Dirceu irá para a posição onde se dá o maior índice de mortalidade da administração nacional. No governo FFHH, explodiram quatro ministros e hierarcas suspeitos de tentar o contraponto fatal. Os seguintes:
- José Serra, apesar de ter começado o governo como um poderoso ministro do Planejamento, em 1998 tornou-se um festejado ministro da Saúde.
- Luiz Carlos Mendonça de Barros presidia o BNDES e foi abatido em vôo a caminho do Ministério do Desenvolvimento. Capotou em 1999, na curva dos grampos da privataria. (Justiça seja feita: a banca e a ekipe nada tiveram a ver com isso.)
- Clóvis Carvalho, nomeado ministro do Desenvolvimento, foi eletrocutado em setembro de 1999 por ter dito que "excesso de cautela pode ser sinônimo de covardia". O ministro Pedro Malan decapitou-o em menos de 48 horas.
- O presidente do BNDES, Andrea Calabi, ensaiou divergências com a ekipe e foi defenestrado em fevereiro de 2000 pelo então ministro Alcides Tápias. No ano seguinte, Tápias acabou preferindo o caminho de casa.
Na sua encarnação petista, a ekipekonômica não conseguiu defenestrar o professor Carlos Lessa da presidência do BNDES. Engoliu a exoneração do presidente da Anatel, depois de ter propagado que "os mercados" reagiriam negativamente a semelhante exercício do poder republicano. No ano passado, uma tentativa de assenhorear-se da concepção da política social do governo acabou em retirada, mas não em desistência.

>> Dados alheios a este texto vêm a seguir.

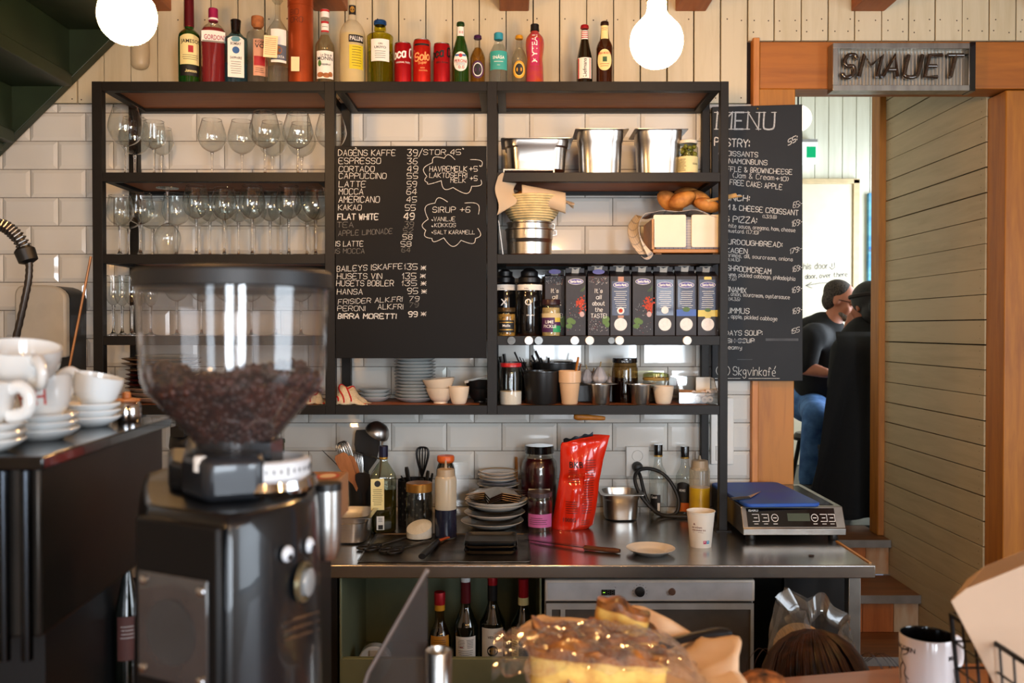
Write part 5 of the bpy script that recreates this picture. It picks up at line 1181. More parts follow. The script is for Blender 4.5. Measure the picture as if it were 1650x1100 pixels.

Desde já, é bom lembrar que não é o comissário José Dirceu quem assusta a banca internacional. O que a assusta é o nível suicida de endividamento do Brasil. Hoje a dívida pública está em 56,8% do PIB, contra 55,5% ao fim do tucanato. Quando os sábios do PSDB capturaram a política econômica do governo brasileiro, a dívida estava em 14% do PIB. Parece que eles sentiram algum cheiro de queimado, pois começaram a mostrar-se preocupados com o tema.
Seria muito bom se o comissário conseguisse se transformar num contraponto à ekipekonômica. Sua crônica, contudo, não estimula grandes esperanças. O único desenvolvimento pelo qual José Dirceu briga e triunfa é o da publicidade de seus poderes.
Deve-se ao professor Cláudio Gonçalves Couto a enumeração de algumas características dos superpoderes da Câmara de Desenvolvimento Econômico. Ela tem 14 ministros e uma comissão executiva composta por 30 hierarcas. Ou seja, o aparelho desenvolvimentista do comissário não cabe no Airbus de 40 lugares que Lula comprou na Europa. Ademais, Dirceu já preside quatro Câmaras. A saber: Câmara de Política Social, Câmara de Política Cultural, Câmara de Política de Recursos Naturais e a Câmara de Politicas de Integração Nacional e Desenvolvimento Regional.
Se tantos poderes fossem poucos, a Casa Civil de José Dirceu participa de 37 dos 55 grupos de trabalho criados pelo governo de Lula e coordena 16.
Tudo o que se precisa é de um contraponto à ekipekonômica. Pela tenacidade pessoal e pela biografia política, José Dirceu está habilitado para essa tarefa. Infelizmente, em um ano e meio de poder, o chefe da Casa Civil revelou-se um Napoleão de "Diário Oficial". É lá, e só lá, que se mostra invencível.